• **Exercise prompt**:
Beginning at the first line of the data, print each line exactly, stopping after the line that contains "from mathutils.bvhtree import BVHTree".

• **Data section**:
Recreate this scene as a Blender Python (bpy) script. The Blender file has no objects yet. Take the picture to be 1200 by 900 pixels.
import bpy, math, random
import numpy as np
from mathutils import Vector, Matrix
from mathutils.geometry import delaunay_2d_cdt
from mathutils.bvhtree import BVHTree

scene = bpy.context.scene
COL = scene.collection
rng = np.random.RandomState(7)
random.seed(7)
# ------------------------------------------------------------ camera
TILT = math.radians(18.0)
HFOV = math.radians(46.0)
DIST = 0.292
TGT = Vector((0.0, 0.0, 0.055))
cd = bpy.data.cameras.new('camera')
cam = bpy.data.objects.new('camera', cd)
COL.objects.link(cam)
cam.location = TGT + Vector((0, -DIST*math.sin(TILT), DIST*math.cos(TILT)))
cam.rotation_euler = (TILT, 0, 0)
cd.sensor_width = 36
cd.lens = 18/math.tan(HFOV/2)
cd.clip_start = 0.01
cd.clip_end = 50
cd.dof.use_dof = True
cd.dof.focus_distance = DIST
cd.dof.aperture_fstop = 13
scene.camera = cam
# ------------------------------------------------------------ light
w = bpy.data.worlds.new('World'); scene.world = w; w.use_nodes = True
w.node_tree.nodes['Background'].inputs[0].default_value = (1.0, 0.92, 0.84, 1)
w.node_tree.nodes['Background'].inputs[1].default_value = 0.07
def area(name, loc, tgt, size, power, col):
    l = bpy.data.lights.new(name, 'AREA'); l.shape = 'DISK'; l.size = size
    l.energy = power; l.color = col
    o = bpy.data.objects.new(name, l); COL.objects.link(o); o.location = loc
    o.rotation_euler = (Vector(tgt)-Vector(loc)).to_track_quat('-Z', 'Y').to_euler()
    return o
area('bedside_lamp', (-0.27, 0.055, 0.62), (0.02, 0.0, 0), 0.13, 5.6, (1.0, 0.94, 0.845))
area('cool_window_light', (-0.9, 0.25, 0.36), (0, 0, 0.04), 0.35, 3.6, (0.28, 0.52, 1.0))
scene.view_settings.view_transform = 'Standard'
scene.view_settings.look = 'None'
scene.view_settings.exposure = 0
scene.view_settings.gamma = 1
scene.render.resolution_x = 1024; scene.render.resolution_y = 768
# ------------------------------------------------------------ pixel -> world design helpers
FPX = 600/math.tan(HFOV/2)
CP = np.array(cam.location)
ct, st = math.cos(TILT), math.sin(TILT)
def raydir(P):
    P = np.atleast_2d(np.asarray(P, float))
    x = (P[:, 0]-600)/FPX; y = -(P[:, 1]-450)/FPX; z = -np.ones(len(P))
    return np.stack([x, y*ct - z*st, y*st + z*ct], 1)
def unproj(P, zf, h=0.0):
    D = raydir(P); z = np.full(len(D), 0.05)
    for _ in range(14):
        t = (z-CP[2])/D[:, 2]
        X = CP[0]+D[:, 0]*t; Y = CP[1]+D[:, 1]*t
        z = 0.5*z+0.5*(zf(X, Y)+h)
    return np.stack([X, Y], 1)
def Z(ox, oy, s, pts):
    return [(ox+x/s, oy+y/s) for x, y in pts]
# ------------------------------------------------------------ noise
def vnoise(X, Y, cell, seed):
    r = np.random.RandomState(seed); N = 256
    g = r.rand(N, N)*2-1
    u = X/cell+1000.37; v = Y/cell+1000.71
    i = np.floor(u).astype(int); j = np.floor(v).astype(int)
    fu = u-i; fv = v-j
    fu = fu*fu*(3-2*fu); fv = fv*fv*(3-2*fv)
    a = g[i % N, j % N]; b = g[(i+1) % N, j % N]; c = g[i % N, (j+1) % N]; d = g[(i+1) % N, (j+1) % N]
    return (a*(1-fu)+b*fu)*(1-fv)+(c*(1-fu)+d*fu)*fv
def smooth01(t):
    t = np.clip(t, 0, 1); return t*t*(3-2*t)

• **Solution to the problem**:
Recreate this scene as a Blender Python (bpy) script. The Blender file has no objects yet. Take the picture to be 1200 by 900 pixels.
import bpy, math, random
import numpy as np
from mathutils import Vector, Matrix
from mathutils.geometry import delaunay_2d_cdt
from mathutils.bvhtree import BVHTree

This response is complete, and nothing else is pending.